(begin)

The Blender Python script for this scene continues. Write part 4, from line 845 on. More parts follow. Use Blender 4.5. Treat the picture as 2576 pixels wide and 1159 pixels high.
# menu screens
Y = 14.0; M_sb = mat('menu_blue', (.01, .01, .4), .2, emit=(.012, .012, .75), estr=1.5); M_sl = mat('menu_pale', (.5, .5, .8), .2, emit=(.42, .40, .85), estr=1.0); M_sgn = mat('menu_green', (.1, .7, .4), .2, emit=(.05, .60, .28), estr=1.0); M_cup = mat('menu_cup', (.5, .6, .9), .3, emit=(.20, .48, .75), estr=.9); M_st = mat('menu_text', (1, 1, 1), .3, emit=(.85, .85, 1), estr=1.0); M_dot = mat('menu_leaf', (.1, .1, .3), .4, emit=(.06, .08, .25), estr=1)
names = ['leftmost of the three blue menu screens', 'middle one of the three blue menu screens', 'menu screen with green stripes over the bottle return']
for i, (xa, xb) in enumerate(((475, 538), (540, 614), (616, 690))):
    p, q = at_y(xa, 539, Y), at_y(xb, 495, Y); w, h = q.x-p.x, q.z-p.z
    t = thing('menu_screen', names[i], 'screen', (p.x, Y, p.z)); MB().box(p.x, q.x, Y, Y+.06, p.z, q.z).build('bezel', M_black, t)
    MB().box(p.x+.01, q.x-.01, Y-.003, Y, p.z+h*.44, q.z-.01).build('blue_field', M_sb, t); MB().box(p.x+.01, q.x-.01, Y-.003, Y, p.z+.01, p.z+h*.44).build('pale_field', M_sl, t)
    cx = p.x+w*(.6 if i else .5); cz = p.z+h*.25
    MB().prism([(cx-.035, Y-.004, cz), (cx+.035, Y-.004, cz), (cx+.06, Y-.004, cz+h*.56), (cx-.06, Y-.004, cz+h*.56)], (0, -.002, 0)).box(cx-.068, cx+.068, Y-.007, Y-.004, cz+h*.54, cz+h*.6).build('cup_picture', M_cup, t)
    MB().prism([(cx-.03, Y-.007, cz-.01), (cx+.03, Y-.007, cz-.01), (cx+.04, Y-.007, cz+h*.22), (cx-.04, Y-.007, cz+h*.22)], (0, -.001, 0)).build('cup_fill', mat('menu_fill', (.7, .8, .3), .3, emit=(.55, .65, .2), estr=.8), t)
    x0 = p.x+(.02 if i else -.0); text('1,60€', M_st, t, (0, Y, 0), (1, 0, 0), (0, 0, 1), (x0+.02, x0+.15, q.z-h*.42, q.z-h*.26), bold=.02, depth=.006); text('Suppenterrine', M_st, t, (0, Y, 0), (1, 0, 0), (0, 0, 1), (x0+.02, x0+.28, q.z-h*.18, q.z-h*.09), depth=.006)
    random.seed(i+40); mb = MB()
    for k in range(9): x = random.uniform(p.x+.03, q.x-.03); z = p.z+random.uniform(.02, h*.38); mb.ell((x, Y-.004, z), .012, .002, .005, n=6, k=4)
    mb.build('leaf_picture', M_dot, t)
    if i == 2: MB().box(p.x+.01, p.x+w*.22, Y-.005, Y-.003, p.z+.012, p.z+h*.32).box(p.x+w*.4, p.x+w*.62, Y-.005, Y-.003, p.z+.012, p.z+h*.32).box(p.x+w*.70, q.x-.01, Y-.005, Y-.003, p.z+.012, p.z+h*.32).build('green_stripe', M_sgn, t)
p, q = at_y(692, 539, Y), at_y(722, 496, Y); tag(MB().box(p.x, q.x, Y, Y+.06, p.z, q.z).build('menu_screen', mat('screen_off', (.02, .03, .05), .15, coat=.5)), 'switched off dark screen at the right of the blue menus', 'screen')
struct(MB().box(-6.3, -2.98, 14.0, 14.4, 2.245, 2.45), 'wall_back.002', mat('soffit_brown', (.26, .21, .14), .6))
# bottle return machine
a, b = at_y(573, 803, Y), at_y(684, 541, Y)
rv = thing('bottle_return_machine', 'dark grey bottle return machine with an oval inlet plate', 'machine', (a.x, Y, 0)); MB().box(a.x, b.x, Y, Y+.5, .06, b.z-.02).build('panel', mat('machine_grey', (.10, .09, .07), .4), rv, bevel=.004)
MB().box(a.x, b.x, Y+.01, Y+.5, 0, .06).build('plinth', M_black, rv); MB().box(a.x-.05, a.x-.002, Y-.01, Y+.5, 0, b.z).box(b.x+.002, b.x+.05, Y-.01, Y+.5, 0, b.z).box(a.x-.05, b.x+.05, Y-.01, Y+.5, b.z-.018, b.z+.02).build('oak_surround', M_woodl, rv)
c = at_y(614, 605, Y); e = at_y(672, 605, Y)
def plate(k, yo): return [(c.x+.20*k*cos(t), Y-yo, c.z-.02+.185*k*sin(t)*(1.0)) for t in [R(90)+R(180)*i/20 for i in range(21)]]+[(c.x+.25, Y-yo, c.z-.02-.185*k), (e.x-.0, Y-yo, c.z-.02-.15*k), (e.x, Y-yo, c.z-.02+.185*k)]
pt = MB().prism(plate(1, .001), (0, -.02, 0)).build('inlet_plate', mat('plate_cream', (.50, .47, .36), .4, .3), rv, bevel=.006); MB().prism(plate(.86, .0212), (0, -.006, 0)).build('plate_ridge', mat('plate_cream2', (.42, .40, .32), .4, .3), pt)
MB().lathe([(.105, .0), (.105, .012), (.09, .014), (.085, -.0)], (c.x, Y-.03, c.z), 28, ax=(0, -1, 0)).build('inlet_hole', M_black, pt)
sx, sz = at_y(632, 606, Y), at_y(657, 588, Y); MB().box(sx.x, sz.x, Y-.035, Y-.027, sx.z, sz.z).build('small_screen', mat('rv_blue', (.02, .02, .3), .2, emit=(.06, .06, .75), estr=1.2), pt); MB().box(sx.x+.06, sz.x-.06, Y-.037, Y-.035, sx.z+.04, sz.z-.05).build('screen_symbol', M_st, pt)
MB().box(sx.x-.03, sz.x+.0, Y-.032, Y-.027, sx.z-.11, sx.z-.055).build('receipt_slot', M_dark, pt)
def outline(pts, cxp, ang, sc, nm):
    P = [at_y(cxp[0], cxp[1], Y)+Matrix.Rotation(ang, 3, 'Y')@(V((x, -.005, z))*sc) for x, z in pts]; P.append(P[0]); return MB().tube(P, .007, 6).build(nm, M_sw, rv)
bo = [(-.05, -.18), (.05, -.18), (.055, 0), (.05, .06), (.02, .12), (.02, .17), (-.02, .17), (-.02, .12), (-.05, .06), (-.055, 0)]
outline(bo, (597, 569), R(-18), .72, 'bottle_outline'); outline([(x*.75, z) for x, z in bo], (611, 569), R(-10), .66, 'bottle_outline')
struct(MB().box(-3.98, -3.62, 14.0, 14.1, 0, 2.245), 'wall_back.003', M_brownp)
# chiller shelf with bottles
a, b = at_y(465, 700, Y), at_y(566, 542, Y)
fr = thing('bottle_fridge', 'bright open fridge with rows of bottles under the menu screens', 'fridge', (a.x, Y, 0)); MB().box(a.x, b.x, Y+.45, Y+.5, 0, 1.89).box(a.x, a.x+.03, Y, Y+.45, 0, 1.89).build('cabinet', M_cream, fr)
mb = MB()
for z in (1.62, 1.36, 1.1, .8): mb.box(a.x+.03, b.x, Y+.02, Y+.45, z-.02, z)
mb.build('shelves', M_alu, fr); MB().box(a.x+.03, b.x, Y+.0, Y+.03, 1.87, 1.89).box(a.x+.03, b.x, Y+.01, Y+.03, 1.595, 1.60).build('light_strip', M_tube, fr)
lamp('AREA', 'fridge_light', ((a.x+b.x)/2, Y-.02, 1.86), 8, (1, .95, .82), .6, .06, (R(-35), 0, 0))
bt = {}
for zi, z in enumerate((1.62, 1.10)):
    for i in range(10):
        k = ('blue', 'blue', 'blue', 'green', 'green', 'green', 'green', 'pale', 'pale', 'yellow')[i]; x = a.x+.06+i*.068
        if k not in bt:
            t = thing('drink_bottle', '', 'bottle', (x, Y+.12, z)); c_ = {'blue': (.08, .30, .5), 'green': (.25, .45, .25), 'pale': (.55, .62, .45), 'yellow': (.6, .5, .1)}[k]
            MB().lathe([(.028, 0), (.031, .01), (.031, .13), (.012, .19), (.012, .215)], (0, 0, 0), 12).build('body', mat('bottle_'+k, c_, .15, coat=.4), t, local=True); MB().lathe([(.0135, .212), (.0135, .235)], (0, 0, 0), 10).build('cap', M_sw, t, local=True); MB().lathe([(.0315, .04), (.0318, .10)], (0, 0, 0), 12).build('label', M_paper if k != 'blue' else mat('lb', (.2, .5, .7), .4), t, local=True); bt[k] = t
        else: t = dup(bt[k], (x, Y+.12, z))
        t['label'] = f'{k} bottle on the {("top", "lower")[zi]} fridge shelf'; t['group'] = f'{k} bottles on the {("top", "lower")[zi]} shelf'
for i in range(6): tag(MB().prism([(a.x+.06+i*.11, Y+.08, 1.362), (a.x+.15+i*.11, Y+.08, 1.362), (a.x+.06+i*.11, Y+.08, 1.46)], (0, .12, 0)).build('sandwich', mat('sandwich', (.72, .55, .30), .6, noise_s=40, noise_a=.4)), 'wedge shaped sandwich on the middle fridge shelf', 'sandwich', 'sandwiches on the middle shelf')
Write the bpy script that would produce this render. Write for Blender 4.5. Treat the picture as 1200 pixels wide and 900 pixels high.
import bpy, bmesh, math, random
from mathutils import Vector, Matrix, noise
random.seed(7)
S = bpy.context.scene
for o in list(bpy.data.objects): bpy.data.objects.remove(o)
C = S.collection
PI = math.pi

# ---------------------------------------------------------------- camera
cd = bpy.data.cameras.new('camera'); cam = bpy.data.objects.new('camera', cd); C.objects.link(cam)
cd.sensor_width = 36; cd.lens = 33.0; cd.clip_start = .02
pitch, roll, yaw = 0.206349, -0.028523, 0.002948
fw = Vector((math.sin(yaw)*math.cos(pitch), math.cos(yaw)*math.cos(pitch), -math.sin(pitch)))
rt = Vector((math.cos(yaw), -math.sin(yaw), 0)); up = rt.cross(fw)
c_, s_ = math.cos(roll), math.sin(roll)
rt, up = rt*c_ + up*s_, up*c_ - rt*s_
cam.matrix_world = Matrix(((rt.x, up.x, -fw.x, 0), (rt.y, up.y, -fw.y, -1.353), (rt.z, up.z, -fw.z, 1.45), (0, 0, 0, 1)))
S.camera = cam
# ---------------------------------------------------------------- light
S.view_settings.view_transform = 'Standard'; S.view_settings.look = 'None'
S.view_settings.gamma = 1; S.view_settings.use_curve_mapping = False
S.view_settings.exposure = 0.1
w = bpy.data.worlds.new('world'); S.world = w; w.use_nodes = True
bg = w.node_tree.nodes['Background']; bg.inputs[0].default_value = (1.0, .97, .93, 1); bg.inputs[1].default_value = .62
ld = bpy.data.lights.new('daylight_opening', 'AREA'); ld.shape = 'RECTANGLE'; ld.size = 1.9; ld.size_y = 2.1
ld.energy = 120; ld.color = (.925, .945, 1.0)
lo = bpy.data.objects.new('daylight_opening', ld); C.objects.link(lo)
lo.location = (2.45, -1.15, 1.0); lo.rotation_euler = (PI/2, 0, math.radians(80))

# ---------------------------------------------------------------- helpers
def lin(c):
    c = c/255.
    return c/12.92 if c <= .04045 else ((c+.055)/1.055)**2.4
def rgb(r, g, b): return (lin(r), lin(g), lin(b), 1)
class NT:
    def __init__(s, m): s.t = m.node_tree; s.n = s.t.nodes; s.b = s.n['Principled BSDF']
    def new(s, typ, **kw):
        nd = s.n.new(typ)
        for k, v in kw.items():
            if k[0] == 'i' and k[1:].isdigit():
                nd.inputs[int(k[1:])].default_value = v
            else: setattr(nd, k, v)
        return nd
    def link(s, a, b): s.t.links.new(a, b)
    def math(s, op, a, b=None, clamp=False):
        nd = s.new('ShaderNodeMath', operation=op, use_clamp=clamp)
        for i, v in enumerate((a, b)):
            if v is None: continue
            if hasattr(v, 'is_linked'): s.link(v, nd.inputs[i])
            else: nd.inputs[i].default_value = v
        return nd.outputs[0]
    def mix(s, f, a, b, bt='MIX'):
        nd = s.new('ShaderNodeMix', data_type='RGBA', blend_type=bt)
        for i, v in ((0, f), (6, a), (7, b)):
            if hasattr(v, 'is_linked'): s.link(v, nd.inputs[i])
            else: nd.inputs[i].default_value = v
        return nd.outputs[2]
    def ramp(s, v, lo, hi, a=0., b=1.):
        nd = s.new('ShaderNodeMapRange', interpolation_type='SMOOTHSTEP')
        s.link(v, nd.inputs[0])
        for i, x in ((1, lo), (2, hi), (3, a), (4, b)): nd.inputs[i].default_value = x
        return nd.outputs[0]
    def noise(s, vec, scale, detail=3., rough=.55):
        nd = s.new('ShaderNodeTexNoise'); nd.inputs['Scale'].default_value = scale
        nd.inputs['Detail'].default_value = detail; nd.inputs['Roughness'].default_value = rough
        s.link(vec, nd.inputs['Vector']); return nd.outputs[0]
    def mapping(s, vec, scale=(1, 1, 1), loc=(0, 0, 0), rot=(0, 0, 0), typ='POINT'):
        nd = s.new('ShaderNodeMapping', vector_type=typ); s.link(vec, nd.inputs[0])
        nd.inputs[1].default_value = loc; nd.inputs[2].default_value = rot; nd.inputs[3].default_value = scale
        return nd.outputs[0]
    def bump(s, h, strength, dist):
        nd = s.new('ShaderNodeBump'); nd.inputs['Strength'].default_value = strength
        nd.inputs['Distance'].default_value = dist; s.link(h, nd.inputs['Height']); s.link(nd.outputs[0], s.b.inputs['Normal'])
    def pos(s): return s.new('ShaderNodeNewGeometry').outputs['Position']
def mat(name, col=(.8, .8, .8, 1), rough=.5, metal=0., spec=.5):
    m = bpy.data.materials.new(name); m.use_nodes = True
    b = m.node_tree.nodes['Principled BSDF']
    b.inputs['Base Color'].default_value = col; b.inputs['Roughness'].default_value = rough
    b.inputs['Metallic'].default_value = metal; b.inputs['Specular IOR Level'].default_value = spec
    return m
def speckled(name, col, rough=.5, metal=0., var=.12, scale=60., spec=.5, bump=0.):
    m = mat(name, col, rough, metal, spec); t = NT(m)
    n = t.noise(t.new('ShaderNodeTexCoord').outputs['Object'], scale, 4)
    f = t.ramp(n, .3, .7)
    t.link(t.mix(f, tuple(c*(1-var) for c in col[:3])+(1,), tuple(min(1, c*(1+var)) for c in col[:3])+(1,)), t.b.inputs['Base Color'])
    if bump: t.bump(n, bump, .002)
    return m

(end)

• TASK
Exactly reproduce the lines that run from the line bearing "Write the bpy" through the line bearing "PI = math.pi", with both end lines included.

• COMPLETE ANSWER
Write the bpy script that would produce this render. Write for Blender 4.5. Treat the picture as 1200 pixels wide and 900 pixels high.
import bpy, bmesh, math, random
from mathutils import Vector, Matrix, noise
random.seed(7)
S = bpy.context.scene
for o in list(bpy.data.objects): bpy.data.objects.remove(o)
C = S.collection
PI = math.pi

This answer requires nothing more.